A newly curated collection of Max’s paintings, spanning 1960 to 2017, will be on display in Gallery 505 (517 E. Silver Spring Drive) beginning with an uncrating event on Friday, June 2, from 6-8 p.m. The exhibition features some of the artist’s most famous works, including the Statue of Liberty, his “Flag” pieces, Umbrella Man and Cosmic Runner. Peter Max himself will make in-gallery appearances on Saturday, June 11, from 6-8 p.m. and Sunday, June 12, from 2-4 p.m.    
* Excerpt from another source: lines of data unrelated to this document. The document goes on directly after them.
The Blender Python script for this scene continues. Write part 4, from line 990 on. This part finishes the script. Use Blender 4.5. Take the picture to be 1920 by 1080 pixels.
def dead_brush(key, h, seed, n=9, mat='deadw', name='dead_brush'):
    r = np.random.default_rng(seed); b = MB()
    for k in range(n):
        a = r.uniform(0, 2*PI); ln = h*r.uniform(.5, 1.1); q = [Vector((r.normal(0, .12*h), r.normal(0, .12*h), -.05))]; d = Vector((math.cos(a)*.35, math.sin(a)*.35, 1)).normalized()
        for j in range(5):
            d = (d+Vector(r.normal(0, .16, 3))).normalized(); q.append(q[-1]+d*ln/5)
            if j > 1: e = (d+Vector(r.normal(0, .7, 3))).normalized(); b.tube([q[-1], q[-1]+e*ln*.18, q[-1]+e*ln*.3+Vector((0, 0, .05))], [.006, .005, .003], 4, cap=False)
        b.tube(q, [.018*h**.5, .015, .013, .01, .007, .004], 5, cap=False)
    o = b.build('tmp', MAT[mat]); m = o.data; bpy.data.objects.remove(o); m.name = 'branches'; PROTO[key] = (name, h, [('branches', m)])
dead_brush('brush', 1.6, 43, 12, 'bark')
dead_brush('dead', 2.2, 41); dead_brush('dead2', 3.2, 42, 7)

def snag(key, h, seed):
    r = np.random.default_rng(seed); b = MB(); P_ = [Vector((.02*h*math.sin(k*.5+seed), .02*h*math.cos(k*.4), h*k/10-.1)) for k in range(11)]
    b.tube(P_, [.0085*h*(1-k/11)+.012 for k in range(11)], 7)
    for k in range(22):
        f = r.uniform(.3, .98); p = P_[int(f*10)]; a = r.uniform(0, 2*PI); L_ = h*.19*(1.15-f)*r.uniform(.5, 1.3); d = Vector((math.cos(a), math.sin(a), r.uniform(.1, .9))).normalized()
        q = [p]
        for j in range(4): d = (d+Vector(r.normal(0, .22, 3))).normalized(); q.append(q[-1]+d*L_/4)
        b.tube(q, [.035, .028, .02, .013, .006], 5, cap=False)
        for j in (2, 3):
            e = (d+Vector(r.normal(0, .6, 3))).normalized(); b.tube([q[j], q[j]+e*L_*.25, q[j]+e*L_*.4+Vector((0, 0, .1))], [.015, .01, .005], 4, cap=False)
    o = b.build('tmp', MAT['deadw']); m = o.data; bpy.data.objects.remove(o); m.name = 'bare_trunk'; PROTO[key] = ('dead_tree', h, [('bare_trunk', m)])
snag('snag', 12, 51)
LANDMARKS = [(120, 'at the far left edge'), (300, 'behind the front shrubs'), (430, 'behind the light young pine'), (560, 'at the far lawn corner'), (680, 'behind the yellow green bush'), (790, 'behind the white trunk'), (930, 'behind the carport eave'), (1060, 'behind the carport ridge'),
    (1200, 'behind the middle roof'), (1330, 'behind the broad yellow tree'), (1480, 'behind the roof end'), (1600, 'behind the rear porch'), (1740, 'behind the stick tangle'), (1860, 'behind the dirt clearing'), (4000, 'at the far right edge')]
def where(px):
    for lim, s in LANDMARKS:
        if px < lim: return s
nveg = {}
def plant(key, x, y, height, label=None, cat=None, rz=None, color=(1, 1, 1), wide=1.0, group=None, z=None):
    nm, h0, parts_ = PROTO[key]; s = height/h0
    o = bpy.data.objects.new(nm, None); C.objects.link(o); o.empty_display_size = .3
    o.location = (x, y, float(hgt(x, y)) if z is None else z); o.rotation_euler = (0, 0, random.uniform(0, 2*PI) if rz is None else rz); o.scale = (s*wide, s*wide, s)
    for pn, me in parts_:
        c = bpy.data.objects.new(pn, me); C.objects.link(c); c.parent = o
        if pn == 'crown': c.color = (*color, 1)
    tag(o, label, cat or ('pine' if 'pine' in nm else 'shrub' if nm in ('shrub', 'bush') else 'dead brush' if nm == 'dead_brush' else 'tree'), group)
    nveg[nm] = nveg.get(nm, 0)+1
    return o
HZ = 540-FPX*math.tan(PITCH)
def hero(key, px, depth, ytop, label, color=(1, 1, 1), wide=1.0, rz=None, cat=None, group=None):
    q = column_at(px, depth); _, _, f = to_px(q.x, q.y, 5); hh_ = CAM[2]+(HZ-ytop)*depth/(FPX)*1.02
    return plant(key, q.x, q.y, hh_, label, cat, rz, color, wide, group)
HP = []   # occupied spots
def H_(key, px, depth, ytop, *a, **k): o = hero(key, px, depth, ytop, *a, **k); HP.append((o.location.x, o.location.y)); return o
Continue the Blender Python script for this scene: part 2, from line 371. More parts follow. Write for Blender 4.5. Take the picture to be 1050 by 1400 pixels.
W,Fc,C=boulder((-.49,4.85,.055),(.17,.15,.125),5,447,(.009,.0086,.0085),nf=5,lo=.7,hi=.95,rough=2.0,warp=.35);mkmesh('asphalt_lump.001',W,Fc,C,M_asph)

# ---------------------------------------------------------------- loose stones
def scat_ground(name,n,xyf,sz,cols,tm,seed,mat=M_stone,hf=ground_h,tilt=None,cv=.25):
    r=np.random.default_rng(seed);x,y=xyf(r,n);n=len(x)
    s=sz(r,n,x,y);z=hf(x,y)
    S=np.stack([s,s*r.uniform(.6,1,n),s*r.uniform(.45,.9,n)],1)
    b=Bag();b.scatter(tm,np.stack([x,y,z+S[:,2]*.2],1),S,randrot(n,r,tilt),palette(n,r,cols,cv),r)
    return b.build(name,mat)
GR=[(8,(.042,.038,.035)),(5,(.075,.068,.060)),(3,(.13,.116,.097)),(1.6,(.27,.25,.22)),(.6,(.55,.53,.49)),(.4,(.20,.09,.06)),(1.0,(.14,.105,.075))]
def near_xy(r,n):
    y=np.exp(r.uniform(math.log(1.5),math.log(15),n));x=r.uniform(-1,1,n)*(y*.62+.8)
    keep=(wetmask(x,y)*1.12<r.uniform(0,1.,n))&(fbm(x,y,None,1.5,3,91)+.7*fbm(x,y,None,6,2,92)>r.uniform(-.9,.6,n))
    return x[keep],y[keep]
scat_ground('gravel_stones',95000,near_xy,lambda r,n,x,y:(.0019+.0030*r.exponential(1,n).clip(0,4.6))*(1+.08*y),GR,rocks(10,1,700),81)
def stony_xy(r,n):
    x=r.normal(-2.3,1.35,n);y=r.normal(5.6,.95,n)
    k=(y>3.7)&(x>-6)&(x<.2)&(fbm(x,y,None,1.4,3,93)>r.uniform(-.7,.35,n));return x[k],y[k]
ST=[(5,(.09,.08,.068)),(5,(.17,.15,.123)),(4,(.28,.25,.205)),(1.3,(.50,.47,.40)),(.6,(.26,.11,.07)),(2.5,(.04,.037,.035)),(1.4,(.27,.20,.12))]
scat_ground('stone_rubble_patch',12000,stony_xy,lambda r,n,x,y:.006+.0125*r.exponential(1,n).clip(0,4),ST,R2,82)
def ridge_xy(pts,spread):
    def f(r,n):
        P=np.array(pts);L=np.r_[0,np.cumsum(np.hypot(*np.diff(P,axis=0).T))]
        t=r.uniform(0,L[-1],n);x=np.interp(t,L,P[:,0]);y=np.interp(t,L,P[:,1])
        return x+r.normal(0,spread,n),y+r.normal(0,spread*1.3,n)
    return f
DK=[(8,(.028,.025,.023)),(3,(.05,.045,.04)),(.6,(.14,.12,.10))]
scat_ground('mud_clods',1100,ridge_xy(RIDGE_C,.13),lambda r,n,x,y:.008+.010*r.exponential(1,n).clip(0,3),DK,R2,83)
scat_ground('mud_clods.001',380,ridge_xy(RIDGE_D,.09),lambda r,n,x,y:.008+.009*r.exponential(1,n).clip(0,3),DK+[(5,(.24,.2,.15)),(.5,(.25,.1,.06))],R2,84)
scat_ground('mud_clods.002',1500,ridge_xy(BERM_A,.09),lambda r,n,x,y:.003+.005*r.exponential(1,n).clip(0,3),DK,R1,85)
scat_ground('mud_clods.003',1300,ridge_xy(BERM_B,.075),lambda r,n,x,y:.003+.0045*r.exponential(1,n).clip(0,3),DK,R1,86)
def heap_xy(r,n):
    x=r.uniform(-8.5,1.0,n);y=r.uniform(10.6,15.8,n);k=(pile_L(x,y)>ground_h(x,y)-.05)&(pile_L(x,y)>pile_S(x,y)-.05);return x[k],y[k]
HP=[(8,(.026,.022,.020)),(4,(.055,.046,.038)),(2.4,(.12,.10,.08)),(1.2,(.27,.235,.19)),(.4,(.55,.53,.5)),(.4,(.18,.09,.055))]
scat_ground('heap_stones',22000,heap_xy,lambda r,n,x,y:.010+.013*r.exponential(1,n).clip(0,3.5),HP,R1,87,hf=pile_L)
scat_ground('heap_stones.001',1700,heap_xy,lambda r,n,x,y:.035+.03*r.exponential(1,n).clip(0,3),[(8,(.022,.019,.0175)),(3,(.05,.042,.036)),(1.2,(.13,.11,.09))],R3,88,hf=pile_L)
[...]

Nohl Fellowship Exhibition

Haggerty Museum of Art

530 N. 13th St. 

For the past 14 years, the Greater Milwaukee Foundation’s Mary L. Nohl Fund Fellowships for Individual Artists has dispersed tidy sums to a select group of emerging and established local artists. The five recipients of the 2016 Nohl Fellowships will unveil their new works at Marquette University’s Haggerty Museum of Art during an opening reception on Wednesday, June 7, from 6-8 p.m. The works include Rose Curley’s graphic memoir of growing up as a black child in a white family and Brooke Thiele’s adaptation of the traditional Korean musical art of pansori—a reflection on the experience of being adopted into a Green Bay family from her native South Korea as a young child.

Sculpture Milwaukee

Various locations along Wisconsin Avenue from Sixth Street to O’Donnell Park

You may have noticed various sculptures popping up along Wisconsin Avenue like mushrooms on a decomposing log. This glut of public art comes courtesy of Sculpture Milwaukee, an urban installation that will culminate in 22 sculptures by 21 artists stretching from Sixth Street to O’Donnell Park. Contributors include internationally known names such as Santiago Calatrava (designer of the Milwaukee Art Museum’s iconic Quadracci Pavilion) and minimalist master Sol Lewitt—alongside Milwaukee’s own Michelle Grabner, Paul Druecke and Jason S. Yi. The sculptures are on view through Oct. 22.